Fermo; come sempre, in fondo.
Fermo, in un certo sistema di riferimento; in fondo la Terra gira, su se stessa; e gira intorno al Sole; e mi trascina con se in un movimento di cui non ho alcuna responsabilità, né ho alcuna influenza.
Mi muovo nel mio immediato spazio fisico; casa, ufficio; casa, ufficio; casa, ufficio.
Tutto entro quattro grandi muri (più o meno) immaginari; muri di paura, di panico, di confusione, dove non faccio altro che continuare a sbattere, in un grande flipper di emozioni e di strette al cuore.
Pianti nascosti sotto la mascherina e dietro gli occhiali, che nemmeno avessi occhiali da sole, almeno riuscirei a nasconderli veramente; ma il più delle volte sono pianti a metà, dove non ho neppure il coraggio di piangere veramente, per paura di sembrare debole.

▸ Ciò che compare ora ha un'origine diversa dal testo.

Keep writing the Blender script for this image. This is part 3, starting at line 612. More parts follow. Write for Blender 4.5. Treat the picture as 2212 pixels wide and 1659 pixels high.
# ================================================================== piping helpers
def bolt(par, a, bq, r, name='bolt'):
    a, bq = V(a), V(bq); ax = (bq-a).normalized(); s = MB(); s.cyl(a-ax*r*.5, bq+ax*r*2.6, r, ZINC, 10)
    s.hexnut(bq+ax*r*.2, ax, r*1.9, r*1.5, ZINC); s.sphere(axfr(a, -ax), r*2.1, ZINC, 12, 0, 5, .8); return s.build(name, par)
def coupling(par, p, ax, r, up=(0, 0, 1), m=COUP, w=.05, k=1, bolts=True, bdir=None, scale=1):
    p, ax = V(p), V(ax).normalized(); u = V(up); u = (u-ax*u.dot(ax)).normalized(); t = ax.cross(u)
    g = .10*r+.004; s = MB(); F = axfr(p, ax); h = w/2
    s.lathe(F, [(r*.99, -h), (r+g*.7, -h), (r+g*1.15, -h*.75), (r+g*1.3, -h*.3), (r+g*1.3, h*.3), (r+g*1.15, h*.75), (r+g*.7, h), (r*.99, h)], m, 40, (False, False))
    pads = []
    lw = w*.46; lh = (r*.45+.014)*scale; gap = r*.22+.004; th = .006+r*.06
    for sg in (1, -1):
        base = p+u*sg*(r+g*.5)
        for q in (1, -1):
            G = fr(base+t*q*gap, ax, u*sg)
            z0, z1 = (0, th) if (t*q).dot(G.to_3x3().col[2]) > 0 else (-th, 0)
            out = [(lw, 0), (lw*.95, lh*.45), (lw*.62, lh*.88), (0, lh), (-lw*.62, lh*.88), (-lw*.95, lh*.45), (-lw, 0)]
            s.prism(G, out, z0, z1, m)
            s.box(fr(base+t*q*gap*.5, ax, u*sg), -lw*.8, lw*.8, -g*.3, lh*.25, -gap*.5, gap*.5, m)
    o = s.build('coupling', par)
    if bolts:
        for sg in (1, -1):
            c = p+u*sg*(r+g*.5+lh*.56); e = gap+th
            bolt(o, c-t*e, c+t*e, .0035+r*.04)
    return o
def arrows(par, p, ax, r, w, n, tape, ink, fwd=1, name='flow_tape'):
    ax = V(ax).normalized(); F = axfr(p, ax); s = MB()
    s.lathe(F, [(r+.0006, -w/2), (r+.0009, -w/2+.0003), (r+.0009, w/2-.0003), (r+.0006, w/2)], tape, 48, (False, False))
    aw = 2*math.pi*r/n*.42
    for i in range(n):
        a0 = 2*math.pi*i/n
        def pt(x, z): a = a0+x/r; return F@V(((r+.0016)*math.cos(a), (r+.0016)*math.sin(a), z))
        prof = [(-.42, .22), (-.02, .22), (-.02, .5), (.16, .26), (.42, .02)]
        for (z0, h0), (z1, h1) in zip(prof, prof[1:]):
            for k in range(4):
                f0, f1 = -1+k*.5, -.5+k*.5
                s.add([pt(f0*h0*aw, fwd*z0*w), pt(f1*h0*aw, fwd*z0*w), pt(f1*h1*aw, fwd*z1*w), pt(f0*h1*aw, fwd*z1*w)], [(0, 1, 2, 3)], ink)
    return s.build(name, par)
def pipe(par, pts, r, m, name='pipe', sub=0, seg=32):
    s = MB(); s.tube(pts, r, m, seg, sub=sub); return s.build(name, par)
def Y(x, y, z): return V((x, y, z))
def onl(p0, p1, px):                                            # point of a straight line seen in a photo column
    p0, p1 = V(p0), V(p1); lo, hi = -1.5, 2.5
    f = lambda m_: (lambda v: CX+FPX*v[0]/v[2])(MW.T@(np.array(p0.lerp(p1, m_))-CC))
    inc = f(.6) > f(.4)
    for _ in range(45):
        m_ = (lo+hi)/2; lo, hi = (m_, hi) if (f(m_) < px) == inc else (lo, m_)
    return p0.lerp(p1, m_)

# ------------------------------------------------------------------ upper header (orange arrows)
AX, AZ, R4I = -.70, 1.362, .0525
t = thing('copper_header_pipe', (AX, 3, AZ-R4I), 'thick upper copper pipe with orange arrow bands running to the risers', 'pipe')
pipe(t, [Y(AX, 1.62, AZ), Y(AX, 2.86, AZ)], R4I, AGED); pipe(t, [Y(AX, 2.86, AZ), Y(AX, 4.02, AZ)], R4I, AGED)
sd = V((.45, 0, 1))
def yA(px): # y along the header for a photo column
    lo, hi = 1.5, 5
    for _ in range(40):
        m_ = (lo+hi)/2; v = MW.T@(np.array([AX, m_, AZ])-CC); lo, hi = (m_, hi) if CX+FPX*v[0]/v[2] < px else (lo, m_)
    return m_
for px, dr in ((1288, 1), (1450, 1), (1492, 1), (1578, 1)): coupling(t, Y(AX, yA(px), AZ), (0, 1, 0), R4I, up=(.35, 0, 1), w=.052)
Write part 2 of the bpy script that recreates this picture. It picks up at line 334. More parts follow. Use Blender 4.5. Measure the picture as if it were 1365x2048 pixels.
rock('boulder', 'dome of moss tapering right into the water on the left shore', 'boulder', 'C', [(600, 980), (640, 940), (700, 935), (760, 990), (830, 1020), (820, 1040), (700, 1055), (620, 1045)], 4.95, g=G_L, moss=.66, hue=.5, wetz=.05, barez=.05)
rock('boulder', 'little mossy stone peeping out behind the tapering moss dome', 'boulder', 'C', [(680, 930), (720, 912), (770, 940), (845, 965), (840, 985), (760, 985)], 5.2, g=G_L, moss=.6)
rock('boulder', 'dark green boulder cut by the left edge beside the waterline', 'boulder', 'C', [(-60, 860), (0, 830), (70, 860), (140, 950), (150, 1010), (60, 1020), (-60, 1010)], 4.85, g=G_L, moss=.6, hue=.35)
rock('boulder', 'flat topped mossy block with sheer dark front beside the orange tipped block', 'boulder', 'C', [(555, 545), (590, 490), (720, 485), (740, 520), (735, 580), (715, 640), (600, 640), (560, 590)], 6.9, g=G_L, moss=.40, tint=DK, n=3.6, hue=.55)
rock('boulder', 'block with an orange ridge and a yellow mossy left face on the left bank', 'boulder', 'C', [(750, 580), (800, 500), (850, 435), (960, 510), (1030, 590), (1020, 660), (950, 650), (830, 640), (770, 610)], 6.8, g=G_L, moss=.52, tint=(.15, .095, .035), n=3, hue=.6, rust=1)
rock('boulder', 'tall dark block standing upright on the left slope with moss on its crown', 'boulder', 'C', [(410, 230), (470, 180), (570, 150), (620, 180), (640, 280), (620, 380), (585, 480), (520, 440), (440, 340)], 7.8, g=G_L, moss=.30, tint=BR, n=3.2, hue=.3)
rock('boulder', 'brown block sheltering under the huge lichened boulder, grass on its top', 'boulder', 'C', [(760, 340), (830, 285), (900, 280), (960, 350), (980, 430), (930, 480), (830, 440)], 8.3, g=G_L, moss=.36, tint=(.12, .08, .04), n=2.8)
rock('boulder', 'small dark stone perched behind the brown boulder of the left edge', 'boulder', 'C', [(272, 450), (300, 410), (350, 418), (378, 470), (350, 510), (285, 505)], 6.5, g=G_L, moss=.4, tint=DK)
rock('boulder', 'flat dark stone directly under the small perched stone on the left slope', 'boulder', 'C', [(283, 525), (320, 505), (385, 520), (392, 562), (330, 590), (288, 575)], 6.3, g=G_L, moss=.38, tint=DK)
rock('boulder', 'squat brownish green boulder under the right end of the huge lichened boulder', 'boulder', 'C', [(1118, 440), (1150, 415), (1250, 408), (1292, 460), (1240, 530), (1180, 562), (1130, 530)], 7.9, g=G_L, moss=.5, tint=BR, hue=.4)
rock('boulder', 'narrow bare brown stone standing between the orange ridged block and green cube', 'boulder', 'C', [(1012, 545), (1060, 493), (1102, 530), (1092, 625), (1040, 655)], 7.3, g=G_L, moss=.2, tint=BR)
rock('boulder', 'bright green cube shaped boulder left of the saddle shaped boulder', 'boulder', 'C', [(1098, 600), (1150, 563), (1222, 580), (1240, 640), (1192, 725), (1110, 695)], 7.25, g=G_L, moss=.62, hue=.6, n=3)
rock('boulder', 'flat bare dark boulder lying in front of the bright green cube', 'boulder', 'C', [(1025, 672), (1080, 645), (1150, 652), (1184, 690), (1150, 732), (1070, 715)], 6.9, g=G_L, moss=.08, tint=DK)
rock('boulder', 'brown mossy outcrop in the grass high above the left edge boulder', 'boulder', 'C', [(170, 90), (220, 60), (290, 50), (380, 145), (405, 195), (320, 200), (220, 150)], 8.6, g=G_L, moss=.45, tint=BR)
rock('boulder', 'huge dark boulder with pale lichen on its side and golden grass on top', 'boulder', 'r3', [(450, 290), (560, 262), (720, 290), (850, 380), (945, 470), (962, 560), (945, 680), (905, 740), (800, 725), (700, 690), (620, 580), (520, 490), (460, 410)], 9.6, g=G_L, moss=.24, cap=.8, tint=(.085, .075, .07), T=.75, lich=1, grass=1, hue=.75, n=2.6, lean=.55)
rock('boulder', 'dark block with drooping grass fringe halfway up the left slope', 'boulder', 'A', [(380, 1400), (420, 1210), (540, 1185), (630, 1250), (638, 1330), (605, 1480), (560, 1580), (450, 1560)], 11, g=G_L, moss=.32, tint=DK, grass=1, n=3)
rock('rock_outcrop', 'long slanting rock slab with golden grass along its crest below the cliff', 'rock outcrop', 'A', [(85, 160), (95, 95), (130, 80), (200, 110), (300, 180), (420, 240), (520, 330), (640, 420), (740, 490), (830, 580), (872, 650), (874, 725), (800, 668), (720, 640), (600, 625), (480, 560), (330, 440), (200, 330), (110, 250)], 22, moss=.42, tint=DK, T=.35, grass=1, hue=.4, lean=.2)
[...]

Come se non lo fossi veramente.
The Midnight in cuffia; musica atta a stimolare vaghi ricordi; ricordi che iniziano a svanire, di un passato nonostante tutto spensierato, privo dei fitti cumulonembi che coprono il presente.
Così la nostalgia va e viene, a ondate, tra visioni, sogni, e profumi di un passato che inizia inevitabilmente ad essere riscritto nella mia memoria nei termini, ahimè, del presente.
Che poi non è che non abbia voglia di tornare; ma vorrei farlo alle mie condizioni e nei miei tempi. Forzarmi fa solo peggio, e mi allontana sempre di più; aumenta solo la sensazione di essere intrappolato in un tempo, un luogo, una situazione che non riesco a controllare.
Inchiodato, dalla paura.
Paura di essere nuovamente la goccia che fa traboccare il vaso.